On termine au troisième étage par une collection plus personnelle et hétéroclite, avec des portraits de Germano Zullo, des petits dessins qui se déplient des carnets de l’illustratrice, sur l’un la reproduction de la Vénus d’Urbin de Titien, sur l’autre la répétition de motifs abstraits bleu et rouge. La diversité des exercices présentés fait écho à l’œuvre d’Albertine, florissante, parfois surprenante, et dont l’originalité parvient toujours à trouver son chemin vers le spectateur. C’est avec regret que l’on quitte la charmante Künstlerhaus et son escalier poétique, encore un peu étourdies par cette promenade dans les jardins d’Albertine.

Agathe Herold & Louise Moulin

Dans les jardins d’Albertine et de Germano Zullo

« On a commencé par être amoureux puis on a réuni nos deux univers » explique Germano Zullo ; deux univers qui fusionnent et portent une idée surgie au milieu d’eux, « comme un troisième personnage ». Leur travail consiste à la servir au mieux, grâce au dialogue maîtrisé entre le texte de Germano et l’image d’Albertine. La co-création se poursuit étape par étape, du scénario à l’illustration, entre indépendance et consultation mutuelle. Ce qui n’empêche pas les imprévus, nuance Albertine : « C’est toujours une surprise. Il doit accepter ma propre image. On se surprend dans la vie mais aussi dans l’art, en tant que créateurs. »
Au centre de leur travail se trouve un processus constant d’adaptation à l’autre.
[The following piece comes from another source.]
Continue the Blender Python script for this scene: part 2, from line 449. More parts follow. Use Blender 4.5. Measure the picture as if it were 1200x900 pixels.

Alors que Germano, plus introspectif, a besoin de temps, il arrive qu’Albertine s’emporte, mue par « l’exaltation du livre, du faire ». Les discussions permettent alors de trouver une voie commune, mais aussi d’équilibrer les approches. Dans l’universalisme de Germano, pour qui « tout est essentiel », les dessins d’Albertine aident à faire le tri. Il s’agit d’encourager l’autre tout en le tempérant, dans l’ambition commune de raconter.
Raconter, certes, mais pas expliquer. Ils ne font pas de pédagogie, « ne jouent pas les démiurges, ne dominent par leur propos ». Albertine et Germano acceptent et revendiquent même le fait qu’une partie du sens leur échappe. Chaque œuvre, phrase ou image ne porte pas de message mais se veut au contraire une proposition à partir de laquelle chacun peut réfléchir et construire du sens. Au public de s’approprier l’art en formulant à la fois les questions et les réponses. Tout s’y prête, au fond. Ce que les personnages vivent est intense, à la fois terriblement singulier et universel : une femme-canon fatiguée des longues marches quotidiennes pour rentrer au bercail, c’est insolite ; mais quoi de plus commun que le sentiment de parler sans être entendu ? On devine la richesse émotionnelle des personnages, bien qu’eux-mêmes se montrent réservés – taiseux, comme on peut l’être en Suisse, précise encore Albertine. Germano et elle ont ce soin des détails qui font naître le rêve.
À écouter le couple, leur pratique artistique est un cheminement vers ce quelque chose qu’ils n’identifient pas. S’ils l’avaient trouvé, d’ailleurs, la quête aurait cessé. L’inspiration se puise dans chaque rencontre, au hasard des rues, avant d’être transposée dans les petits détails qui font l’excellence des dessins d’Albertine ou la force des scénarios de Germano. Dès lors, tous les supports et toutes les thématiques sont propices à l’exploration.
Pour Albertine et Germano Zullo, les journées de Soleure offrent la possibilité d’être présentés en dehors des catégories dans lesquelles on les force trop souvent à entrer et qui ne reflètent pas l’entier de leur œuvre. Ici, pas de tente réservée à la littérature jeunesse, qui les empêcherait d’aborder les autres genres qu’ils pratiquent, notamment ceux destinés aux adultes. C’est donc tous leurs arts qui sont invités, de la bande dessinée à la poésie, en passant par les performances en live et le vernissage de l’exposition « Jardin ».

Agathe Herold et Louise Moulin

À propos des auteurs : en plus de vingt ans et trente livres co-signés, les Genevois Albertine (illustratrice) et Germano Zullo (écrivain) ont su se hisser parmi les figures incontournables de la littérature romande. Ils présentent à Soleure l’adaptation de leur bande dessinée La femme canon en parallèle à l’exposition d’Albertine « Jardin », à découvrir à la Künstlerhaus.